The last year of his life, a year of horror and suffering was now under way. A friend who miraculously survived several mass executions, shielded by the corpses of others, told Schulz of his experiences. Weak with hunger and extreme weariness, he wrote down every word, compiling material about the annihilation of his people he the worshipper of the ‘return to childhood’, the bard of a world of iridescent colour and overpowering scent.

On November 19th 1942, the local Gestapo and SS unleashed yet another of their ‘actions’ in the Drohobycz ghetto — a mere incident in the horror of their murderous genocide. Those who survived remembered this day as ‘black Thursday’ when more than one hundred persons were killed in the streets. By nightfall, they found Bruno Schulz dead on the pavement among other bodies: two bullets to his head put an end to his life.
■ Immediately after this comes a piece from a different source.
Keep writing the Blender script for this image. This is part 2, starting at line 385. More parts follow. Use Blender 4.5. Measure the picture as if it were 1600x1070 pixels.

Later that night, a friend buried his body in the nearby Jewish cemetery.

Polish writers tried, with the aid of the Polish underground, to smuggle to him forged papers and money and get him to safety. The help came too late.

No trace remains of the cemetery or of his last resting place; the unpublished manuscripts which he gave for safekeeping to someone he thought he could trust, vanished. Thus perished, together with much of his literary work, one of the greatest Polish writers of our century who, like the other great Polish–Jewish writer, Julian Tuwim, gave Polish writing its finest lustre. He published barely two books: Cinnamon Shops (in American editions: Street of the Crocodiles) (1934) and Sanatorium Under the Sign of the Hourglass (1937). These works were at once acclaimed in Polish literary circles as artistic revelation and Schulz was honoured in 1938 with the award of the Golden Laurel of the Polish Academy of Literature. Many years later he was rediscovered by Europe and his works have now been translated into 15 languages. In Polish literature (and in literature in general) Schulz’s work stands unique. It was created far from literary caucuses, artistic rivalries or fashionable promotions — in the distant, becalmed climate of a provincial township; a writer’s soliloquy addressed to himself and to a few eavesdropping friends.